Non integra giusta causa di licenziamento l’assenza ingiustificata o arbitraria dal servizio, allorquando il fatto rientri tra le condotte punibili con una sanzione conservativa sulla base delle previsioni della contrattazione collettiva.
E’ quanto disposto dalla Sentenza n. 13065/2022 della Corte di Cassazione che – uniformandosi alle pronunce di primo grado e della Corte di Appello – riconosce l’insussistenza della giusta causa di licenziamento perché il fatto rientrava tra le condotte punibili con una sanzione conservativa sulla base delle previsioni della contrattazione collettiva.
Nel caso in esame, alla dipendente era stato contestato il fatto di trovarsi – durante la fruizione di un giorno di permesso ex lege n. 104/1992 – in un luogo diverso rispetto a quello in cui si trovava la madre disabile, violando i princìpi di correttezza e buona fede nonché gli specifici obblighi contrattuali di diligenza e fedeltà e causando, altresì, con l’ assenza dal servizio, disagi e disservizi nell’organizzazione del lavoro.
Secondo i Giudici della Suprema Corte sono condivisibili le conclusioni dei giudici del primo e del secondo grado, secondo cui la contestazione della società era da intendersi quale contestazione di assenza ingiustificata per un giorno e non come comportamento fraudolento e preordinato all’abuso della fruizione del permesso ex lege n. 104/92. Pertanto, è corretta l’applicazione della tutela reintegratoria in favore della lavoratrice.

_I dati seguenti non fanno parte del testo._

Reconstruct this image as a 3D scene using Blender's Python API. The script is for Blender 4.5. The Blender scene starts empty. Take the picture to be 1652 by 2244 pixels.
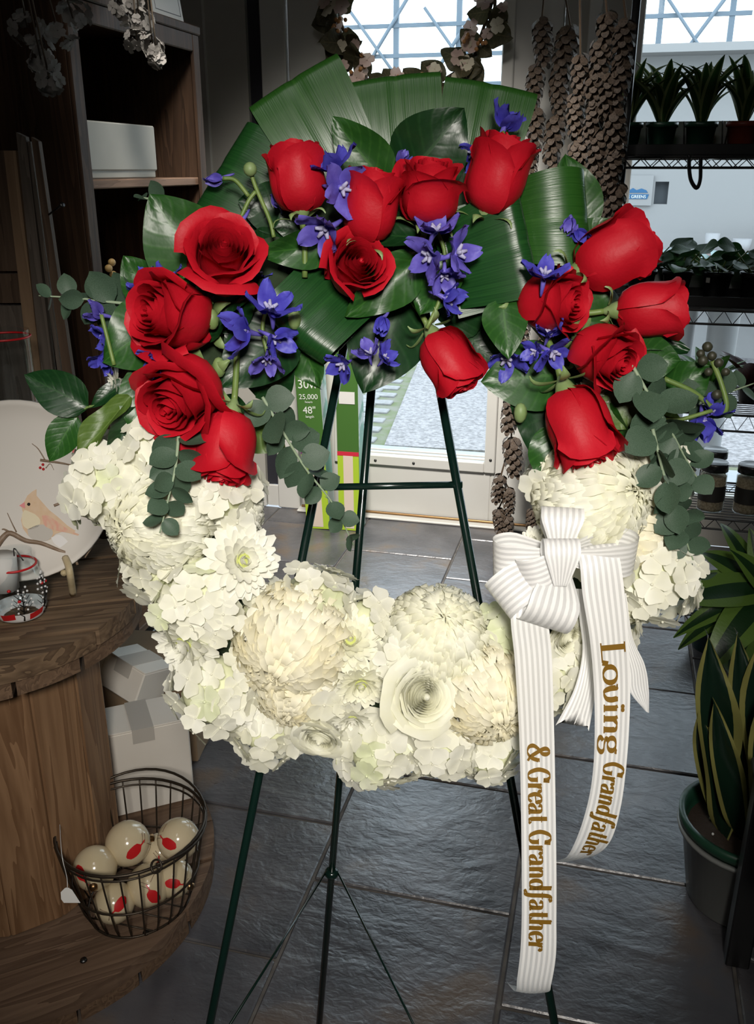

La Corte ribadisce il principio secondo cui – in tema di licenziamento disciplinare – nel processo di scelta circa la tutela applicabile, è consentita al Giudice la riconduzione della condotta addebitata al lavoratore ed in concreto accertata giudizialmente nella previsione contrattuale che punisca l’illecito con sanzione conservativa anche laddove sia espressa attraverso clausole generali o elastiche, confermando l’operato del Giudice di merito e respingendo – conseguentemente – il ricorso proposto dal datore di lavoro.